[Begin]

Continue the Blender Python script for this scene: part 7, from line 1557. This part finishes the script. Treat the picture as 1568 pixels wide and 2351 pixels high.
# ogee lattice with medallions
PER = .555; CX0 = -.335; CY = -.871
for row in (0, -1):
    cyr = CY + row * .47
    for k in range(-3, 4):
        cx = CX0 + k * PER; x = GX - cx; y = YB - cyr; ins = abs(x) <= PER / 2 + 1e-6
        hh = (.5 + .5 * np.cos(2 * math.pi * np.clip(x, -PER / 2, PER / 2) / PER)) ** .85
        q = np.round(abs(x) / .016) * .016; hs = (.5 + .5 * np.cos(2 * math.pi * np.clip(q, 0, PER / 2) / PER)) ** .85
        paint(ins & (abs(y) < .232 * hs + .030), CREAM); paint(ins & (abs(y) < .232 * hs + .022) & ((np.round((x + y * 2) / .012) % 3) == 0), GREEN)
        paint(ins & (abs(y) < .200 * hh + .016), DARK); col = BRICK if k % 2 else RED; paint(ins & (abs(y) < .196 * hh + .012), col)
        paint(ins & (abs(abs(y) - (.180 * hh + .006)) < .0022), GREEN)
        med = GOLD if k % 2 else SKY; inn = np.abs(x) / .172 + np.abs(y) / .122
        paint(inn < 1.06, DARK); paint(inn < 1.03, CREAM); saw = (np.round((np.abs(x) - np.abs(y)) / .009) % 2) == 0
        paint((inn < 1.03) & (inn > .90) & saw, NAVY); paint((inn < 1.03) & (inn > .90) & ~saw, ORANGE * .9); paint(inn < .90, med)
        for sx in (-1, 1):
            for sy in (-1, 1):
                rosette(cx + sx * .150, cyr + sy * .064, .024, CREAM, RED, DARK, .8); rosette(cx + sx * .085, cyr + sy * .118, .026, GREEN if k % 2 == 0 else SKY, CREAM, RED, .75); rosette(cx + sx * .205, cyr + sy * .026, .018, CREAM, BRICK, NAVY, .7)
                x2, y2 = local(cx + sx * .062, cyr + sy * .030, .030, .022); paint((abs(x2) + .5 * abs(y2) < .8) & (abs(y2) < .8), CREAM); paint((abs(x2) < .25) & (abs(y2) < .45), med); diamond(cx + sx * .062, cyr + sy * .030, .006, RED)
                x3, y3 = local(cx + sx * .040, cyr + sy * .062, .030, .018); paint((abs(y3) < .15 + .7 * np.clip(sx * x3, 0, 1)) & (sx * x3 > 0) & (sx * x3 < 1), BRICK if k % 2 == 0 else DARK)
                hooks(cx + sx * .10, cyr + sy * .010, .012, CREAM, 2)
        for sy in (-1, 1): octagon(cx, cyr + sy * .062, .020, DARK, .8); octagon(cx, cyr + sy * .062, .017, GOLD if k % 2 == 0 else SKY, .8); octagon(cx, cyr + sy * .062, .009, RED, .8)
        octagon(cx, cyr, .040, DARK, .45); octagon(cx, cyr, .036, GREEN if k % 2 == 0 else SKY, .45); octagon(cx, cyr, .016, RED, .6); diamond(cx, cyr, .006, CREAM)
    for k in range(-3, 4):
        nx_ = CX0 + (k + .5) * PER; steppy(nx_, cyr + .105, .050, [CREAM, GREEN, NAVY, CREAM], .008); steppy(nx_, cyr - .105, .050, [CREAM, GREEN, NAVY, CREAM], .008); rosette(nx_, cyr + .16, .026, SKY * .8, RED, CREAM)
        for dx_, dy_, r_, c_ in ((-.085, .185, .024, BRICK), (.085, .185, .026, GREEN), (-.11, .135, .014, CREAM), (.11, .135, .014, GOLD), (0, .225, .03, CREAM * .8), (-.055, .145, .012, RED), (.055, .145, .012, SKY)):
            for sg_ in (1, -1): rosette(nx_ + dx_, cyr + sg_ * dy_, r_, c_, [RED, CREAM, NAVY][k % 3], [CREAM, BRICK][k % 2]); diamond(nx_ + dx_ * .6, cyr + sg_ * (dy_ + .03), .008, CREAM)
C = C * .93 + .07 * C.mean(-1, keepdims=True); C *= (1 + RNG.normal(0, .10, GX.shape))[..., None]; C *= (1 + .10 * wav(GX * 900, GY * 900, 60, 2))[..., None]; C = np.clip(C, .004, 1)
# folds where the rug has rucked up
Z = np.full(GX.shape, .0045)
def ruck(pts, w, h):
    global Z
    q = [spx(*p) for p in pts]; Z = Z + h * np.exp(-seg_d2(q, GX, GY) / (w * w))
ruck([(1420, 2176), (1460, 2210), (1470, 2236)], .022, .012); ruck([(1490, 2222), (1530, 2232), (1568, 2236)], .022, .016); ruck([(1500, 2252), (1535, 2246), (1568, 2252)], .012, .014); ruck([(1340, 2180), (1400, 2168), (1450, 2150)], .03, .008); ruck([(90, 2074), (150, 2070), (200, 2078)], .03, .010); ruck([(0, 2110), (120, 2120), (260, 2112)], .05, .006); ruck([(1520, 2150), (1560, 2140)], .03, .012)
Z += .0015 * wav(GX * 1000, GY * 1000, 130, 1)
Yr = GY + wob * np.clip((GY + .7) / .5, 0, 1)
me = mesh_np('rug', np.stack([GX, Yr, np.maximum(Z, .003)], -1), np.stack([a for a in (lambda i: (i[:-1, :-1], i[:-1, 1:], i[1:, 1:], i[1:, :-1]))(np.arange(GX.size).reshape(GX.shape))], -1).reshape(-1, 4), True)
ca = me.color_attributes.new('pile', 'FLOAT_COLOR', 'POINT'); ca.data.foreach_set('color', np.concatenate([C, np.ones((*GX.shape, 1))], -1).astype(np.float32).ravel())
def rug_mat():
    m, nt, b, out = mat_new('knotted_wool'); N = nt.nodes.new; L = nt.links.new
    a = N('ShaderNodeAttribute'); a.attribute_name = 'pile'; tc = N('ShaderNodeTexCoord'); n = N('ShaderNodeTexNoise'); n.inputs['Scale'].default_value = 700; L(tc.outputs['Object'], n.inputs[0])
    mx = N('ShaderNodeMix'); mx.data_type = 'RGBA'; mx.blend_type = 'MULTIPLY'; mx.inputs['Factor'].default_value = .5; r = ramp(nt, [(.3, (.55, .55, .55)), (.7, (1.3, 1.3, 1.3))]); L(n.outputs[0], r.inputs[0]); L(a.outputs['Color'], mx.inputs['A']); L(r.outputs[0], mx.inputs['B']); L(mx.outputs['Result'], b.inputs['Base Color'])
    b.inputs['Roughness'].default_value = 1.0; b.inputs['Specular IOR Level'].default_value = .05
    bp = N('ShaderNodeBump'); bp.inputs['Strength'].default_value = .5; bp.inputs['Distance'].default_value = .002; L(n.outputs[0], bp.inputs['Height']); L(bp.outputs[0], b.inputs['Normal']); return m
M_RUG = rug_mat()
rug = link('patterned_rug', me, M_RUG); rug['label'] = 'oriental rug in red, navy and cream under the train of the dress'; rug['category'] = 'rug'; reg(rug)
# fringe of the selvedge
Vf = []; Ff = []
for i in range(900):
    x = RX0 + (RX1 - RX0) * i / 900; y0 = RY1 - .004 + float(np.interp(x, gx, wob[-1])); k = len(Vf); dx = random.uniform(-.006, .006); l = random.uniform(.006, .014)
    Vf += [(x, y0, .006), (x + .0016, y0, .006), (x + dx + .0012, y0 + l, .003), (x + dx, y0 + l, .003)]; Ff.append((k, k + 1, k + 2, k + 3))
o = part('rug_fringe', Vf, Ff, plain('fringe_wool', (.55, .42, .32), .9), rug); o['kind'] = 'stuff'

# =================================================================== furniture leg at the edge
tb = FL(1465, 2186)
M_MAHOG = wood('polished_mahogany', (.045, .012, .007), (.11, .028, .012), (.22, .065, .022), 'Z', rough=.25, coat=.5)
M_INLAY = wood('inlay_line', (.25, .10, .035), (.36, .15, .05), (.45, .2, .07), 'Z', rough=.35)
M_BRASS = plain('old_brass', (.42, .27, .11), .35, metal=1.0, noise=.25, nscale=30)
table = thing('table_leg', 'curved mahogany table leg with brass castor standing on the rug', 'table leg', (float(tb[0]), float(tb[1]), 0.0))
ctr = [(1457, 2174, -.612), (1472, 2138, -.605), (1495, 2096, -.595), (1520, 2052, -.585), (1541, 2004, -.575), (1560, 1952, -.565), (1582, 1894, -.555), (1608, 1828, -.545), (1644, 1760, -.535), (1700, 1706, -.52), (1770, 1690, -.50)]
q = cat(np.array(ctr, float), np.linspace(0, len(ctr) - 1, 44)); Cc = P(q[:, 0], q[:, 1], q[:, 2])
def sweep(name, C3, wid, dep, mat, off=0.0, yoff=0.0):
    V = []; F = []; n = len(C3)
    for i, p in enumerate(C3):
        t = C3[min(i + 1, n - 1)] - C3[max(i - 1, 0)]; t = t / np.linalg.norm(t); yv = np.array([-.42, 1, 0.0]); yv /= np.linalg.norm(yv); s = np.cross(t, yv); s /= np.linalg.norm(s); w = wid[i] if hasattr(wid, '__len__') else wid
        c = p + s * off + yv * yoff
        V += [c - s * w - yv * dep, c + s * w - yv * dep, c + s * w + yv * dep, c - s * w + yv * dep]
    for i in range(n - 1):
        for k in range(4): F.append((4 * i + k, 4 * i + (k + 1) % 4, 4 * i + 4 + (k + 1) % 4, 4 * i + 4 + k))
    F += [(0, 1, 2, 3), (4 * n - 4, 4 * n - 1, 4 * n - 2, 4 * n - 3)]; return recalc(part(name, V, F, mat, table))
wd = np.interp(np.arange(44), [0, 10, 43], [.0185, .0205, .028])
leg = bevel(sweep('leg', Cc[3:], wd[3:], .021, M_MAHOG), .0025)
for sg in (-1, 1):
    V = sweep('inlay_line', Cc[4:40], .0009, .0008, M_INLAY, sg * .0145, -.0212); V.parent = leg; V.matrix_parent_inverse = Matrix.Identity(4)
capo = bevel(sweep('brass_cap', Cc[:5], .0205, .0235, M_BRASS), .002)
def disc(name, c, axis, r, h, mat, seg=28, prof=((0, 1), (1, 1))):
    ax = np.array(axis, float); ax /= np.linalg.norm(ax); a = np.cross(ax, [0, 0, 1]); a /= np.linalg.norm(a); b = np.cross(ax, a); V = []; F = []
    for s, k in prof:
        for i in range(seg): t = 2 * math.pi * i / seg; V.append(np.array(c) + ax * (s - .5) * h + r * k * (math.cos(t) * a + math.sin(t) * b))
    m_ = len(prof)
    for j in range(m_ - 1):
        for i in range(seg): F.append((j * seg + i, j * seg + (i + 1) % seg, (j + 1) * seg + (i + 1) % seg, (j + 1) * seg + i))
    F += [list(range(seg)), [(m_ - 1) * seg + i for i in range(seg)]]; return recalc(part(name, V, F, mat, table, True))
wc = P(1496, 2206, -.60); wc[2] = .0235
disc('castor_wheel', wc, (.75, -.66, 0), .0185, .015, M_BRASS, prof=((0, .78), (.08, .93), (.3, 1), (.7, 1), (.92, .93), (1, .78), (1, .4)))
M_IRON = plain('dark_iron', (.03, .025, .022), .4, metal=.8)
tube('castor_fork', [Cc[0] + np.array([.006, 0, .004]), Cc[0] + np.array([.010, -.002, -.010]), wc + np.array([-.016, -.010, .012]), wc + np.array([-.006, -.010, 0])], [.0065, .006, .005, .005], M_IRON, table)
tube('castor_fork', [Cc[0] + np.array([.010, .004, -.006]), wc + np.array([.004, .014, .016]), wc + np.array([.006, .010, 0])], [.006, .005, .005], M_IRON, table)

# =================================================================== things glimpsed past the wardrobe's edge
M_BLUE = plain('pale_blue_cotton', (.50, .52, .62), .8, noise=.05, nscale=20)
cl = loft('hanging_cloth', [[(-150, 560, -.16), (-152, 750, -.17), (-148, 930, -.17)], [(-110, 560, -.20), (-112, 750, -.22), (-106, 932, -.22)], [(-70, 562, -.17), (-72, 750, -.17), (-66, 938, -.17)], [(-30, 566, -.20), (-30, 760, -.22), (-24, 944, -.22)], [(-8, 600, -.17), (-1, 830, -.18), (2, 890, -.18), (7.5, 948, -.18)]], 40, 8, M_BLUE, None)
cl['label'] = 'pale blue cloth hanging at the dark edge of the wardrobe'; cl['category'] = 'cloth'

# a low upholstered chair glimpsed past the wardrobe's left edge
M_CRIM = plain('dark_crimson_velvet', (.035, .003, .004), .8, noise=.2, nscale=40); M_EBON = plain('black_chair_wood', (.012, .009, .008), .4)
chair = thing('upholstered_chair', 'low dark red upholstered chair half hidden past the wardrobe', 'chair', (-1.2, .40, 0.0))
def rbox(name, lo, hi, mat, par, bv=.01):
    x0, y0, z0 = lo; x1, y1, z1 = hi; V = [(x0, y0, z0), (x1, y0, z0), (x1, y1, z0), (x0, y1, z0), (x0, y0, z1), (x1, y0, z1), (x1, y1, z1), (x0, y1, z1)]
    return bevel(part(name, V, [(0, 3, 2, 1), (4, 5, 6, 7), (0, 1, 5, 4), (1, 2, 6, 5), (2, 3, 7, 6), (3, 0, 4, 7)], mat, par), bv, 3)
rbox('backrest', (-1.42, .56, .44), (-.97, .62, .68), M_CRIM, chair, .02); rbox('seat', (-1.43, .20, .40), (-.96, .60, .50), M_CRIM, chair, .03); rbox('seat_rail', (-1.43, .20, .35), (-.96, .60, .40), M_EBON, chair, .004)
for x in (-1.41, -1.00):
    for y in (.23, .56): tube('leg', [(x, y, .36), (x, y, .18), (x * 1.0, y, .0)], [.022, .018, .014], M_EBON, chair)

[End]

Copy each line holding the word "part" from the listing above.

WRITTEN ANSWER:
Continue the Blender Python script for this scene: part 7, from line 1557. This part finishes the script. Treat the picture as 1568 pixels wide and 2351 pixels high.
o = part('rug_fringe', Vf, Ff, plain('fringe_wool', (.55, .42, .32), .9), rug); o['kind'] = 'stuff'
    F += [(0, 1, 2, 3), (4 * n - 4, 4 * n - 1, 4 * n - 2, 4 * n - 3)]; return recalc(part(name, V, F, mat, table))
    F += [list(range(seg)), [(m_ - 1) * seg + i for i in range(seg)]]; return recalc(part(name, V, F, mat, table, True))
    return bevel(part(name, V, [(0, 3, 2, 1), (4, 5, 6, 7), (0, 1, 5, 4), (1, 2, 6, 5), (2, 3, 7, 6), (3, 0, 4, 7)], mat, par), bv, 3)